8. A process as claimed in claim 7, in which the partially vaporized stream B is heated
after the valve expansion.
9. A process as claimed in any of claims 6 to 8, in which at least a portion of the
methane-rich fraction from the first demethanizer (28) is partially condensed and
the liquid portion (64) returned to said first demethanizer (28).

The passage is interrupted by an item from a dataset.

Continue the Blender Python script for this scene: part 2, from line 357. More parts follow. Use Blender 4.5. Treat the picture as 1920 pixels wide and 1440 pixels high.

10. A process as claimed in any of claims 6 to 9, in which streams I and K are introduced
into a nitrogen rejection unit (54) for separation into nitrogen-rich (55) and methane-rich
(56) streams.
11. A process as claimed in claim 10, in which the nitrogen rejection unit (54) is
a double column.
12. A process as claimed in claim 10, in which the nitrogen rejection unit (54) is
a single column.
13. A process as claimed in claim 12, in which the single column is driven by a heat
pump employing a mixture of methane and nitrogen as the heat pump fluid.
14. A process as claimed in any of claims 6 to 13, in which at least some of at least
one of the methane-rich fraction (58) from the first demethanizer (28) and the methane-enriched
fraction (57) from the second demethanizer (48) is recovered as product methane.
15. A process as claimed in any of claims 6 to 14, in which at least some of the methane-rich
stream (56) from the nitrogen rejection unit is recovered as product methane.
16. A process as claimed in any of claims 6 to 15, in which C and E are combined prior
to the partial condensation of step (6).
17. A process as claimed in any of claims 1 to 16, in which the partial condensation
of said first vapor stream or said vapor stream A is carried out by turboexpansion
of said vapor stream.
18. A process as claimed in any of claims 1 to 17 in which the demethanizer or said
first demethanizer is operative at a pressure in the range of from 100 to 600 psia.
19. A process as claimed in any of claims 1 to 18, in which the concentration of nitrogen
in the feed stream is at least 10 percent and not more than 20 percent.
20.. A process as claimed in any of claims 1 to 19, in which the feed stream additionally
contains helium and/or hydrogen and/or additional hydrocarbons.